Samba 3.5.0 - 4.6.4 Remote Code Execution, tracked as CVE-2017-7494, affects vulnerable Samba file-sharing servers. Samba provides SMB/CIFS file and printer sharing for Unix-like systems, and many deployments expose writable shares to users, services, or internal networks.

Vulnerability Overview

CVE-2017-7494 allows a malicious client to upload a shared library to a writable Samba share and then cause the Samba server process to load and execute it. The vulnerable behavior turns write access to a network share into a server-side code execution path.

The practical requirement is important: the attacker needs a way to place a shared library on a writable share that the Samba server can access. In environments with anonymous writable shares, weak credentials, broad internal write permissions, or compromised user accounts, this condition can be realistic.

Impact

CVE-2017-7494 has a CVSS 3.1 score of 9.8 and is rated Critical. The score reflects network reachability, low attack complexity, no required privileges in the generic scoring model, no user interaction, and high confidentiality, integrity, and availability impact.

Successful exploitation can allow remote code execution on the file server, unauthorized access to shared data, modification of files, deployment of malware, persistence on the host, or movement into other systems that trust the Samba server.

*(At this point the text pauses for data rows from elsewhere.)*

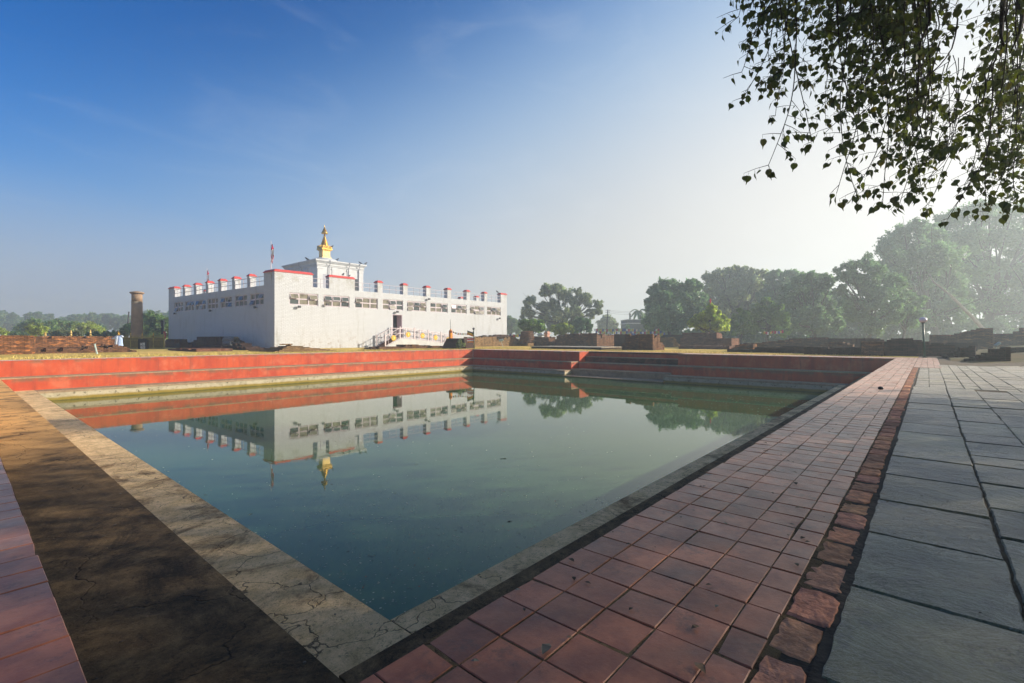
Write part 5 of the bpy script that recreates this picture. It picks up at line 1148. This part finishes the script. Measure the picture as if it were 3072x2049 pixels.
def spray(us, vs, ue, ve, Y0, Y1, bend=0.0, r0=.0055, dens=1.0, bare=0.0):
    a, b = D(us, vs, Y0), D(ue, ve, Y1); Ln = (b-a).length; n = max(5, int(Ln/.09)); pts = []
    ph = random.uniform(0, 6)
    for k in range(n+1):
        f = k/n; q = a.lerp(b, f)+vx*(bend*math.sin(math.pi*f)*Ln)+Vector((0, 0, -.10*Ln*math.sin(math.pi*f)*(1 if abs(ue-us) > 150 else .2)))
        q += Vector((math.sin(f*9+ph), math.cos(f*7+ph*2), math.sin(f*11+ph))).normalized()*.03+vx*(.05*math.sin(f*5+ph)); pts.append(q)
    tw_.tube(pts, [r0*(1-.8*k/n)+.0016 for k in range(n+1)], 5)
    for k in range(1, n+1):
        f = k/n
        if f < bare: continue
        for _ in range(1+(random.random() < .55*dens)):
            if random.random() > .8*dens: continue
            p = pts[k]; az = random.uniform(0, 6.28); L_ = random.uniform(.07, .36)*(1-.35*f)
            dr = Vector((math.cos(az), math.sin(az), random.uniform(-.65, .25))).normalized(); dr = (dr-vx*.45).normalized()
            e = p+dr*L_+Vector((0, 0, -.12*L_)); md = (p+e)/2+Vector((0, 0, .03*L_))
            tw_.tube([p, md, e], [.003, .0024, .0014], 4, cap=False)
            for q in ([.35, .55, .78, 1.0] if L_ > .2 else [.45, .75, 1.0] if L_ > .14 else [.6, 1.0]):
                if random.random() < .86: add_leaf(p.lerp(e, q), random.uniform(.040, .076))
    add_leaf(pts[-1], random.uniform(.05, .075))
mains = [(2395, -120, 2300, 495, 4.3, 4.2, .05), (2380, -120, 2430, 430, 4.6, 4.4, -.03), (2330, -150, 2225, 215, 4.8, 4.6, .06), (2300, -160, 2228, 40, 4.9, 4.8, .04), (2360, -100, 2222, 300, 4.6, 4.5, .05),
  (2520, -150, 2560, 430, 4.4, 4.1, -.03), (2540, -150, 2590, 590, 4.6, 4.3, -.05), (2600, -150, 2502, 585, 4.8, 4.6, .05), (2640, -150, 2640, 610, 4.5, 4.3, .03), (2700, -150, 2545, 600, 4.9, 4.8, .06),
  (2720, -150, 2745, 560, 4.3, 4.2, -.02), (2740, -150, 2710, 600, 4.9, 4.7, .04), (2760, -150, 2800, 480, 4.7, 4.5, -.02), (2770, -150, 2770, 420, 4.2, 4.1, .03),
  (2860, 60, 2700, 330, 4.6, 4.4, .02), (2830, 120, 2690, 470, 4.9, 4.7, .05), (2985, -120, 2975, 600, 4.5, 4.4, .02), (3010, -120, 2900, 520, 4.8, 4.6, .05), (3000, 150, 2860, 650, 4.7, 4.5, .04), (2960, 220, 2820, 440, 4.4, 4.3, .03),
  (3060, -100, 3010, 560, 4.9, 4.7, .03), (3090, 60, 2960, 640, 5.2, 5.0, .03), (3080, 200, 3050, 600, 5.0, 4.9, .02), (2700, 80, 2580, 360, 5.2, 5.1, .04), (2640, 60, 2470, 400, 5.0, 4.9, .05)]
for a in mains: spray(*a[:6], bend=a[6], dens=.85)
for _ in range(36):        # the thick upper mass
    us = random.uniform(2330, 2800); ve = random.uniform(40, 360); ue = us-random.uniform(-20, 120)
    if ue < 2300: ve *= .5
    Y_ = random.uniform(4.1, 6.4); spray(us, -random.uniform(80, 320), ue, ve, Y_+.2, Y_, bend=random.uniform(-.08, .12), r0=.0045, dens=1.0)
for _ in range(20):
    us = random.uniform(3000, 3150) if random.random() < .72 else random.uniform(2740, 2820); ue = us-random.uniform(-10, 90); Y_ = random.uniform(4.6, 6.4)
    spray(us, random.uniform(-200, 160), ue, random.uniform(220, 560), Y_+.2, Y_, bend=.04, r0=.005, dens=.6)
for _ in range(16):
    us = random.uniform(2240, 2900); Y_ = random.uniform(4.3, 6); spray(us+40, -300, us, random.uniform(-60, 60), Y_, Y_, r0=.006)
for _ in range(16):
    us = random.uniform(2820, 3090); Y_ = random.uniform(4.4, 6); spray(us, random.uniform(150, 330), us-random.uniform(20, 190), random.uniform(430, 640), Y_+.1, Y_, bend=.05, r0=.003, dens=.55)
# thick limbs at the top right and the unseen rest of the tree
def limb(pts, r): tw_.tube(pts, r, 8)
limb([D(3025, -260, 4.6), D(3010, 0, 4.6), D(3004, 60, 4.6), D(3003, 110, 4.55), D(3012, 140, 4.5)], [.028, .02, .016, .012, .005])
limb([D(3100, -200, 4.8), D(3055, 0, 4.8), D(3066, 50, 4.8), D(3058, 100, 4.8), D(3030, 160, 4.7)], [.026, .018, .015, .012, .005])
limb([D(2770, -300, 4.4), D(2790, 60, 4.4), D(2760, 130, 4.4), D(2750, 330, 4.3), D(2770, 430, 4.3)], [.02, .012, .01, .007, .003])
hub = Vector(C2W(6.5, 2.5, 6.8)); bb = Vector(C2W(9.5, -2.0, 0))
limb([bb-Vector((0, 0, .5)), bb+Vector((.1, .2, 2)), Vector(C2W(8.8, -.8, 4.4)), hub], [.7, .5, .4, .26])
for u_, v_, y_ in ((2300, -300, 4.9), (2450, -320, 4.8), (2600, -320, 4.7), (2750, -320, 4.6), (2900, -300, 4.8), (3050, -260, 4.8), (3200, -200, 5)):
    e = D(u_, v_, y_); limb([hub, hub.lerp(e, .5)+Vector((0, 0, .35)), e], [.12, .07, .03])
tw_.build('branch', M['bark_dark'], bt_, True)
mk('foliage', [tuple(p) for p in lv], lf, M['leaf_near'], bt_, False, lt)
n_ = 76000; q = RNG.normal(size=(n_, 3)); q /= np.linalg.norm(q, axis=1)[:, None]
cB = np.array([C2W(4.0+RNG.uniform(-11, 10), -2.0+RNG.uniform(-9, 8.5), 8.2+RNG.uniform(-1.4, 2.4)) for _ in range(210)])
P = cB[RNG.integers(0, 210, n_)]+q*(RNG.uniform(.1, 1, n_)[:, None]**.5)*1.35
def okB(P):
    u, v, Y = proj(P); return (Y < .3) | (v < -60) | (u > 3200)
P = P[okB(P)]; tn = np.exp(RNG.normal(0, .2, len(P))); leafcloud('upper_crown', M['leaf_near'], P, None, .17, np.stack([tn]*3, 1), bt_, .8)

# ------------------------------------------------------------------ ground cover and floating specks
gb = MB()
for _ in range(15000):
    if random.random() < .6: x, y = random.uniform(-2, 40), YF+1.25+abs(random.gauss(0, 3.2))
    else: x, y = XF+2.1+abs(random.gauss(0, 3.0)), random.uniform(2, 42)
    h = random.uniform(.03, .11); a = random.uniform(0, 6.28); w_ = .012; k = random.gauss(1, .2)
    gb.add([(x-w_*math.cos(a), y-w_*math.sin(a), GZ-.01), (x+w_*math.cos(a), y+w_*math.sin(a), GZ-.01), (x+random.gauss(0, .03), y+random.gauss(0, .03), GZ+h)], [(0, 1, 2)], (k, k, k))
tag(gb.build('grass', M['straw']), 'short dry straw coloured grass around the pool rim', kind='stuff')
fl_ = MB()
for _ in range(420):
    rr = random.random()
    if rr < .4: x, y, z = random.uniform(1, 14), random.uniform(.42, 1.24), .004
    elif rr < .62: x, y, z = random.uniform(1.2, 14), random.uniform(-1.6, .26), .012
    elif rr < .82: x, y, z = XL+random.uniform(.05, W1-.05), random.uniform(2, 18), Z1+.003
    else: x, y, z = XL+W1+random.uniform(.05, W2-.05), random.uniform(3.2, 22), Z2+.003
    s_ = random.uniform(.006, .022)*(1.5 if random.random() < .1 else 1); a0 = random.uniform(0, 6.28); k = random.uniform(.4, 1.1); c_ = random.choice([(k, k*.62, k*.34), (k*.55, k*.4, k*.25), (k, k*.85, k*.6)])
    V = [(x+s_*r_*math.cos(a0+an), y+s_*r_*math.sin(a0+an), z+zz*s_) for r_, an, zz in ((1.0, 0, .1), (.55, 1.1, .35), (.5, 2.2, .3), (.9, 3.14, .1), (.5, 4.1, .3), (.55, 5.2, .35))]
    fl_.add(V, [tuple(range(6))], c_)
tag(fl_.build('leaf_litter', simple('dry_leaf_litter', (.30, .30, .30), (.2, .2, .2), 40, .8, 0, tint=True)), 'tiny dry leaf scraps and crumbs lying on the paths and pool edge', kind='stuff')
db = MB(); IXa, IYa = XL+W1+W2, YR+W1+W2
for _ in range(2600):
    rr = random.random()
    if rr < .45: x, y = IXa+abs(random.gauss(0, 2.2)), IYa+abs(random.gauss(0, 2.2)); s_ = random.uniform(.004, .015)
    elif rr < .8: x, y = IXa+random.random()**1.4*26, IYa+random.random()**1.2*26; s_ = random.uniform(.008, .026)
    else: x, y = random.uniform(18, 27.5), IYa+abs(random.gauss(0, 6)); s_ = random.uniform(.012, .035)
    if x > XF-W1-W2-.1 or y > YF-W1-W2-.1: continue
    n_ = 5; a0 = random.uniform(0, 6); k = random.choice([1, 1, 1, .6, .25]); t_ = (k, k, k*.9) if random.random() > .03 else (.9, .25, .1)
    db.add([(x+s_*random.uniform(.5, 1.2)*math.cos(a0+6.283*q/n_), y+s_*random.uniform(.5, 1.2)*math.sin(a0+6.283*q/n_), ZW+.002) for q in range(n_)], [tuple(range(n_))], t_)
tag(db.build('floating_specks', simple('pale_pollen_specks', (.5, .5, .42), (.36, .37, .3), 30, .8, 0, tint=True)), 'scattered pale specks floating on the pond', kind='stuff')
def floater(label, u, v, pts, r):
    x, y = G(u, v, ZW); m = MB()
    for p in pts: m.tube([(x+q[0], y+q[1], ZW+.008) for q in p], r, 5)
    m.lathe(x, y, [(.012, ZW+.001), (.014, ZW+.004), (.005, ZW+.008)], 8)
    tag(m.build('floating_twig', M['stone_dark']), label, 'twig')
floater('dark forked twig floating in the middle of the pond, the nearer of two', 1528, 1565, [[(-.03, .02), (0, 0), (.03, -.03)], [(0, 0), (.02, .03)]], .003)
floater('thin dark twig floating beyond the forked one, near the pond centre', 1514, 1376, [[(-.08, .06), (0, 0), (.03, -.02)]], .005)
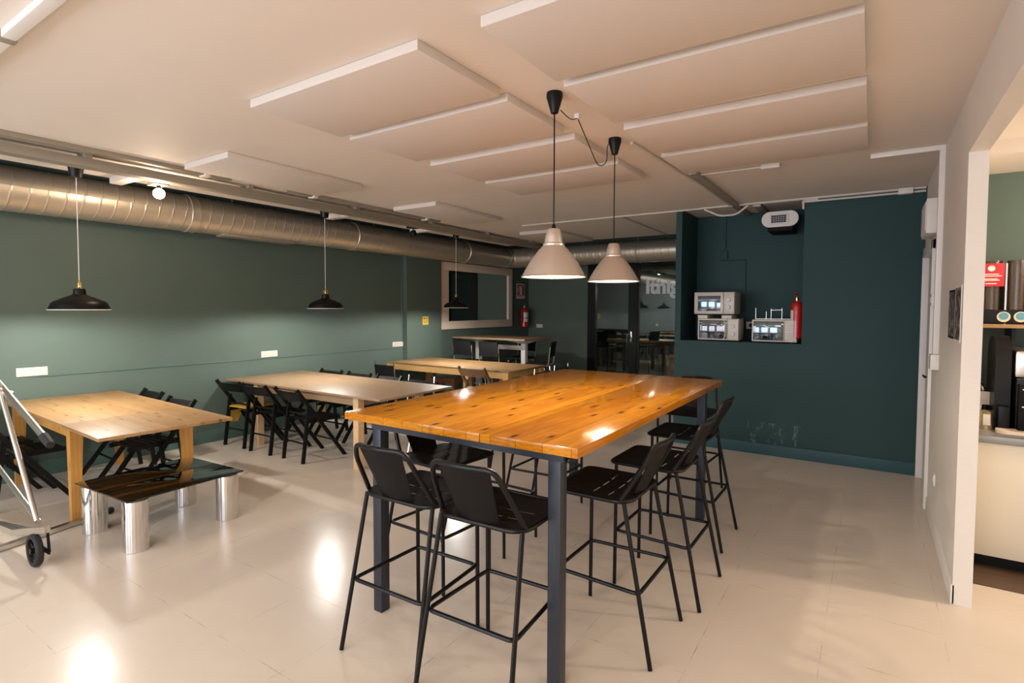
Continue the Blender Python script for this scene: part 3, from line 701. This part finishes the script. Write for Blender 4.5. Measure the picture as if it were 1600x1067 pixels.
dup(f0, (1.03, 4.56, 0), PI, 'black folding chair, wall side of the pale birch table, second from left')
dup(f0, (1.57, 4.57, 0), PI, 'black folding chair, wall side of the pale birch table, third from left')
GP = 'black folding chairs at the knotty pine table'
dup(f0, (.50, 2.33, 0), PI-.04, 'black folding chair behind the knotty pine table, left of the two backs showing', GP)
dup(f0, (1.25, 2.26, 0), PI+.05, 'black folding chair behind the knotty pine table, right of the two backs showing', GP)
dup(f0, (.74, 1.47, 0), .0, 'black folding chair tucked under the near side of the knotty pine table', GP)
dup(f0, (.22, 1.40, 0), -.05, 'black folding chair at the far left edge of the picture, behind the trolley', GP)
mb = MB()
def pillow(mb, x0, x1, y0, y1, z0, h):
    k = 8; top = {}; bot = {}
    for i in range(k+1):
        for j in range(k+1):
            u, v_ = i/k*2-1, j/k*2-1; e = (1-u**4)*(1-v_**4)
            x, y = (x0+x1)/2+u*(x1-x0)/2, (y0+y1)/2+v_*(y1-y0)/2
            top[i, j] = mb.v(x, y, z0+.008+h*e); bot[i, j] = mb.v(x, y, z0+.001)
    for i in range(k):
        for j in range(k):
            mb.f([top[i, j], top[i+1, j], top[i+1, j+1], top[i, j+1]]); mb.f([bot[i, j], bot[i, j+1], bot[i+1, j+1], bot[i+1, j]])
    for i in range(k):
        mb.f([bot[i, 0], bot[i+1, 0], top[i+1, 0], top[i, 0]]); mb.f([bot[i+1, k], bot[i, k], top[i, k], top[i+1, k]])
        mb.f([bot[0, i+1], bot[0, i], top[0, i], top[0, i+1]]); mb.f([bot[k, i], bot[k, i+1], top[k, i+1], top[k, i]])
pillow(mb, -.19, .17, -.15, .25, .449, .02)
mb.hexa([(-.215, -.10, .25), (-.205, -.10, .25), (-.205, -.02, .25), (-.215, -.02, .25)], [(-.195, -.12, .46), (-.185, -.12, .46), (-.185, .08, .46), (-.195, .08, .46)])
tag(mb.build('seat_cushion', M['cushion'], None, None, (.44, 3.66, 0)), 'mustard cushion draped on the folding chair at the near left table corner', 'cushion')['group'] = 'mustard seat cushions'
bpy.data.objects['seat_cushion'].rotation_euler = (0, 0, .06)
mb = MB(); pillow(mb, -.17, .17, -.14, .24, .449, .02)
tag(mb.build('seat_cushion', M['cushion'], None, None, (.47, 4.56, 0)), 'mustard cushion glimpsed between chair backs under the pale birch table', 'cushion', 'mustard seat cushions').rotation_euler = (0, 0, PI)
make_folding('brown wooden folding chair at the near side of the yellowish pine table', None, M['brownchair'])
c = [o for o in bpy.data.objects if o.get('label', '').startswith('brown wooden folding')][0]; c.location = (2.13, 6.05, 0); c.scale = (1.05, 1, 1.06)

# red-brown stool under the third table
t = thing('wooden_stool', 'red brown wooden stool beneath the yellowish pine table', 'stool', (.75, 6.95, 0))
MB().box(-.26, .26, -.16, .16, .45, .475, .004).build('seat', M['walnut'], t)
MB().box(-.235, .235, -.135, .135, .385, .45).build('apron', M['walnut'], t)
for sx in (-1, 1):
    for sy in (-1, 1): MB().hexa([(sx*.225-.018, sy*.13-.018, 0), (sx*.225+.018, sy*.13-.018, 0), (sx*.225+.018, sy*.13+.018, 0), (sx*.225-.018, sy*.13+.018, 0)], [(sx*.215-.022, sy*.12-.022, .45), (sx*.215+.022, sy*.12-.022, .45), (sx*.215+.022, sy*.12+.022, .45), (sx*.215-.022, sy*.12+.022, .45)]).build('leg', M['walnut'], t)

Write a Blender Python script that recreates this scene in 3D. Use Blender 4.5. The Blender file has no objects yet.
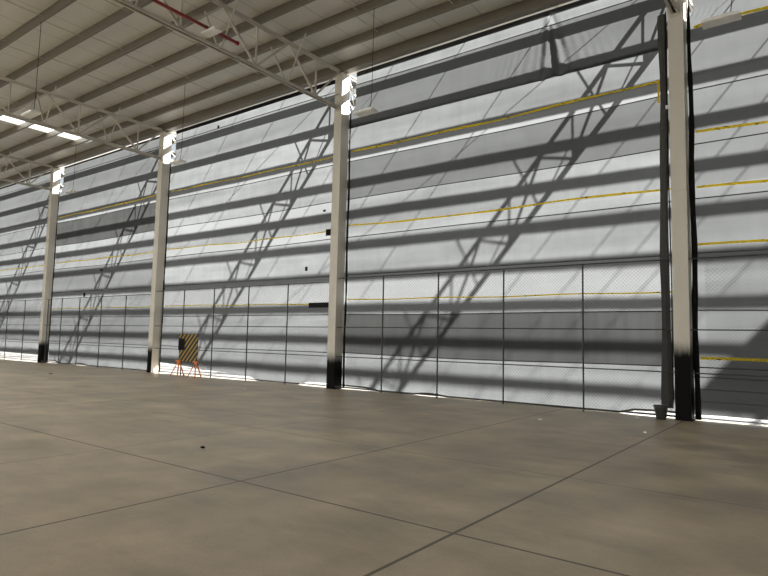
import bpy, math, random
from mathutils import Matrix, Vector
random.seed(7)
scene = bpy.context.scene
COL = scene.collection

# ------------------------------------------------------------------ camera
YAW, PITCH, ROLL, FOCAL = -0.6438, 0.0859, 0.0220, 594.96
cam_data = bpy.data.cameras.new('camera')
cam = bpy.data.objects.new('camera', cam_data)
COL.objects.link(cam)
fw = Vector((math.sin(YAW) * math.cos(PITCH), math.cos(YAW) * math.cos(PITCH), math.sin(PITCH)))
r0 = Vector((math.cos(YAW), -math.sin(YAW), 0))
u0 = r0.cross(fw)
rt = r0 * math.cos(ROLL) + u0 * math.sin(ROLL)
up = -r0 * math.sin(ROLL) + u0 * math.cos(ROLL)
M = Matrix((rt, up, -fw)).transposed().to_4x4()
M.translation = Vector((2.4273, -14.2492, 1.6))
cam.matrix_world = M
cam_data.sensor_fit = 'HORIZONTAL'
cam_data.sensor_width = 36.0
cam_data.lens = FOCAL / 768 * 36
cam_data.clip_end = 500
scene.camera = cam

# ------------------------------------------------------------------ sky, sun, exposure
SUN = Vector((0.718, 1.0, 0.840)).normalized()      # towards the sun
SKY_STRENGTH, SUN_STRENGTH = 0.38, 20.0
world = bpy.data.worlds.new('world')
scene.world = world
world.use_nodes = True
bg = world.node_tree.nodes['Background']
bg.inputs['Color'].default_value = (0.84, 0.93, 1.0, 1)
bg.inputs['Strength'].default_value = SKY_STRENGTH
sl = bpy.data.lights.new('sun', 'SUN')
sl.energy = SUN_STRENGTH
sl.angle = math.radians(0.55)
sl.color = (1.0, 0.985, 0.955)
sun = bpy.data.objects.new('sun', sl)
COL.objects.link(sun)
sun.rotation_euler = (-SUN).to_track_quat('-Z', 'Y').to_euler()
sun.location = (10, 30, 30)
scene.view_settings.view_transform = 'Standard'
scene.view_settings.look = 'None'
scene.view_settings.gamma = 1
scene.view_settings.use_curve_mapping = False
scene.view_settings.exposure = 0.97
scene.cycles.max_bounces = 14
scene.cycles.diffuse_bounces = 8
scene.cycles.transmission_bounces = 8
scene.cycles.sample_clamp_indirect = 6

# ------------------------------------------------------------------ materials
def nodes_of(name):
    m = bpy.data.materials.new(name)
    m.use_nodes = True
    nt = m.node_tree
    nt.nodes.clear()
    out = nt.nodes.new('ShaderNodeOutputMaterial')
    return m, nt, out

def node(nt, kind, **kw):
    n = nt.nodes.new(kind)
    for k, v in kw.items():
        if k in n.inputs.keys() and not hasattr(n, k):
            n.inputs[k].default_value = v
        else:
            setattr(n, k, v)
    return n

def mixcol(nt, fac, a, b, mode='MIX'):
    n = nt.nodes.new('ShaderNodeMix')
    n.data_type = 'RGBA'
    n.blend_type = mode
    for sock, val in ((n.inputs[0], fac), (n.inputs[6], a), (n.inputs[7], b)):
        if hasattr(val, 'links') or isinstance(val, bpy.types.NodeSocket):
            nt.links.new(val, sock)
        else:
            sock.default_value = val if not isinstance(val, tuple) else (*val[:3], 1)
    return n.outputs[2]

def mapped_noise(nt, coord, scale, nscale, detail=3, rough=.55):
    mp = nt.nodes.new('ShaderNodeMapping')
    mp.inputs['Scale'].default_value = scale
    nt.links.new(coord, mp.inputs['Vector'])
    nz = nt.nodes.new('ShaderNodeTexNoise')
    nz.inputs['Scale'].default_value = nscale
    nz.inputs['Detail'].default_value = detail
    nz.inputs['Roughness'].default_value = rough
    nt.links.new(mp.outputs[0], nz.inputs['Vector'])
    return nz.outputs['Fac']

def ramp(nt, fac, stops):
    r = nt.nodes.new('ShaderNodeValToRGB')
    el = r.color_ramp.elements
    while len(el) < len(stops):
        el.new(0.5)
    for e, (pos, v) in zip(el, stops):
        e.position = pos
        e.color = (v, v, v, 1) if not isinstance(v, tuple) else (*v, 1)
    nt.links.new(fac, r.inputs[0])
    return r.outputs['Color']

def geo_pos(nt):
    return nt.nodes.new('ShaderNodeNewGeometry').outputs['Position']

def plain(name, col, rough=.6, metal=0.0, vary=.12, nscale=3.0, spec=.5):
    m, nt, out = nodes_of(name)
    b = nt.nodes.new('ShaderNodeBsdfPrincipled')
    pos = geo_pos(nt)
    f = mapped_noise(nt, pos, (1, 1, 1), nscale)
    c = mixcol(nt, f, tuple(x * (1 - vary) for x in col), tuple(min(1, x * (1 + vary)) for x in col))
    nt.links.new(c, b.inputs['Base Color'])
    b.inputs['Roughness'].default_value = rough
    b.inputs['Metallic'].default_value = metal
    b.inputs['Specular IOR Level'].default_value = spec
    nt.links.new(b.outputs[0], out.inputs[0])
    return m

def cloth(name, trans, refl, tint=(1, 1, 1), weave=0.10, vertical=0.0):
    """woven sheet that lets part of the daylight through"""
    m, nt, out = nodes_of(name)
    pos = geo_pos(nt)
    big = mapped_noise(nt, pos, (.10, 1, 1.5), 1.0, 3)
    blot = mapped_noise(nt, pos, (1, 1, 1), 2.2, 4)
    fine = mapped_noise(nt, pos, (9, 1, .35), 1.0, 2)
    a = ramp(nt, big, [(.3, 1 - weave * 1.6), (.62, 1.0)])
    b = ramp(nt, blot, [(.3, 1 - weave * .7), (.7, 1.0)])
    c = ramp(nt, fine, [(.35, 1 - weave * .3 - vertical), (.65, 1.0)])
    v = mixcol(nt, 1.0, mixcol(nt, 1.0, a, b, 'MULTIPLY'), c, 'MULTIPLY')
    tc = mixcol(nt, 1.0, v, tuple(trans * t for t in tint), 'MULTIPLY')
    tr = nt.nodes.new('ShaderNodeBsdfTranslucent')
    nt.links.new(tc, tr.inputs['Color'])
    df = nt.nodes.new('ShaderNodeBsdfDiffuse')
    df.inputs['Color'].default_value = (refl * tint[0], refl * tint[1], refl * tint[2], 1)
    ad = nt.nodes.new('ShaderNodeAddShader')
    nt.links.new(tr.outputs[0], ad.inputs[0])
    nt.links.new(df.outputs[0], ad.inputs[1])
    nt.links.new(ad.outputs[0], out.inputs[0])
    return m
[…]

The vulnerability was added to the CISA Known Exploited Vulnerabilities Catalog on March 30, 2023, which reflects confirmed exploitation in the wild.

Vulnerability Scope

CVE-2017-7494 affects Samba versions from 3.5.0 onward before the fixed releases 4.6.4, 4.5.10, and 4.4.14. Samba’s advisory also recommends upgrading or applying vendor patches, and notes a configuration workaround that disables named pipe endpoint access.

The highest-risk exposure is a Samba server with writable shares reachable by untrusted or broadly privileged clients. Internal file servers can still be high impact because they often store sensitive documents and are trusted by many users and systems.

Lab Focus

This lab focuses on understanding how writable network shares can become code execution risk when server-side loading behavior is unsafe. The goal is to practice evaluating share permissions, exposed SMB services, and the difference between simple file write access and full remote code execution.